The report called BHS “the unacceptable face of capitalism”. It concluded: 

"The truth is that a large proportion of those who have got rich or richer off the back of BHS are to blame. Sir Philip Green, Dominic Chappell and their respective directors, advisers and hangers-on are all culpable. 

“The tragedy is that those who have lost out are the ordinary employees and pensioners.”

May appears to agree. Her spokeswoman told journalists the PM would “look carefully” at policies to tackle “corporate irresponsibility”. 

She should take the opportunity.

Attempts to reshape capitalism are almost always blunted in practice. Corporations can make threats of their own. Think of Google’s sweetheart tax deals, banks’ excessive pay. Each time politicians tried to clamp down, there were threats of moving overseas. If the economy weakens in response to Brexit, the power to call the shots should tip more towards these companies. 

But this time, there will be few defenders of the BHS approach.

Firstly, the report's revelations about corporate governance damage many well-known brands, which are tarnished by association.

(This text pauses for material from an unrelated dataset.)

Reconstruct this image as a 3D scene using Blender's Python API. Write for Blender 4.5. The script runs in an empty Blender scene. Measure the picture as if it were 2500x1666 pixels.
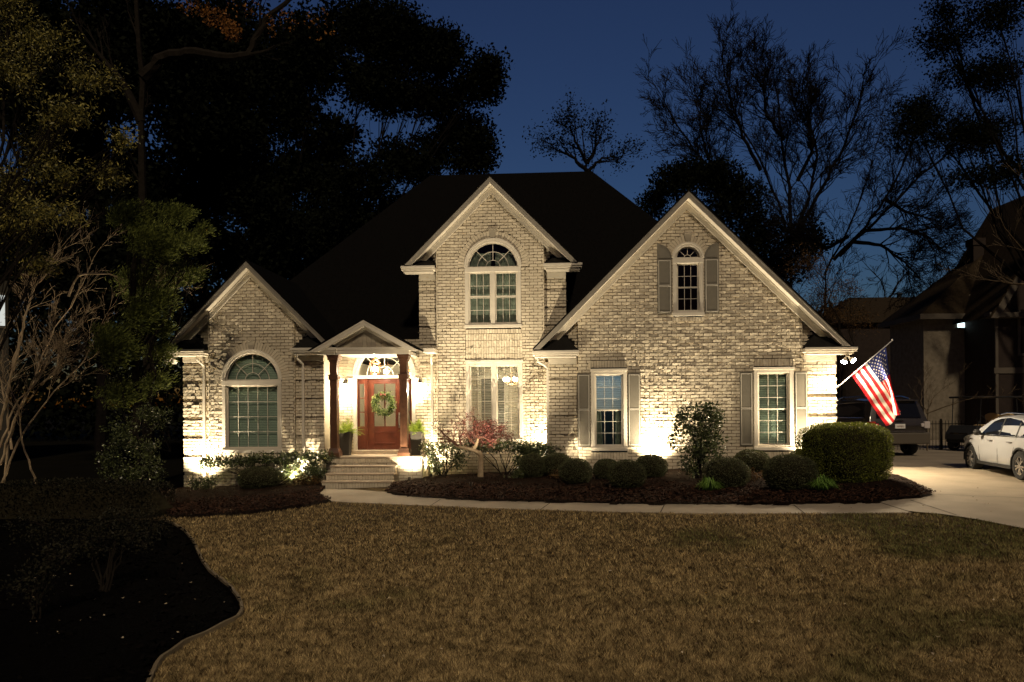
import bpy, bmesh, math, random
import numpy as np
from mathutils import Vector, Matrix, noise as mnoise

# ------------------------------------------------------------------ camera, sky, front light, exposure
sc = bpy.context.scene
TH = math.radians(3.5); RO = math.radians(0.4); D0 = 21.2; F = 1806.0; ZC = 1.8
cam_d = bpy.data.cameras.new("camera"); cam = bpy.data.objects.new("camera", cam_d)
sc.collection.objects.link(cam); sc.camera = cam
cam_d.sensor_width = 36; cam_d.lens = 36 * F / 2500; cam_d.shift_y = 166 / 2500
cam_d.clip_start = 0.1; cam_d.clip_end = 1500
cam.location = (0, 0, ZC)
cam.rotation_euler = (Matrix.Rotation(math.pi / 2, 3, 'X') @ Matrix.Rotation(-RO, 3, 'Z')).to_euler()

SUN_EL, SUN_AZ = math.radians(42), math.radians(8)      # warm light reaching the yard from the street side
w = bpy.data.worlds.new("World"); sc.world = w; w.use_nodes = True
nt = w.node_tree; nt.nodes.clear()
sky = nt.nodes.new("ShaderNodeTexSky"); sky.sky_type = 'NISHITA'; sky.sun_disc = False
sky.sun_elevation = math.radians(-2.2)
sky.air_density = 1.0; sky.dust_density = 0.6; sky.ozone_density = 4.0
tint = nt.nodes.new("ShaderNodeMix"); tint.data_type = 'RGBA'; tint.blend_type = 'MULTIPLY'
tint.inputs[0].default_value = 1.0; tint.inputs[7].default_value = (1.12, 1.18, 0.82, 1)
bg = nt.nodes.new("ShaderNodeBackground"); bg.inputs[1].default_value = 0.13
out = nt.nodes.new("ShaderNodeOutputWorld")
nt.links.new(sky.outputs[0], tint.inputs[6]); nt.links.new(tint.outputs[2], bg.inputs[0]); nt.links.new(bg.outputs[0], out.inputs[0])
sun_d = bpy.data.lights.new("street_side_light", 'SUN'); sun = bpy.data.objects.new("street_side_light", sun_d)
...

Financial services firms will be just as keen as the public to avoid another BHS. Simon Walker, director general of the Institute of Directors, said that the circumstances of the collapse of BHS were “a blight on the reputation of British business”.

Secondly, the pensions issue will not go away. Neglected by Green until it was too late, the £571m hole in the BHS pension finances is extreme. But Tom McPhail from pensions firm Hargreaves Lansdown has warned there are thousands of other defined benefit schemes struggling with deficits. In the light of BHS, May has an opportunity to take an otherwise dusty issue – protections for workplace pensions - and place it top of the agenda. 

Thirdly, the BHS scandal is wreathed in the kind of opaque company structures loathed by voters on the left and right alike. The report found the Green family used private, offshore companies to direct the flow of money away from BHS, which made it in turn hard to investigate. The report stated: “These arrangements were designed to reduce tax bills. They have also had the effect of reducing levels of corporate transparency.”

BHS may have failed as a company, but its demise has succeeded in uniting the left and right. Trade unionists want more protection for workers; City boys are worried about their reputation; patriots mourn the death of a proud British company. May has a mandate to clean up capitalism - she should seize it.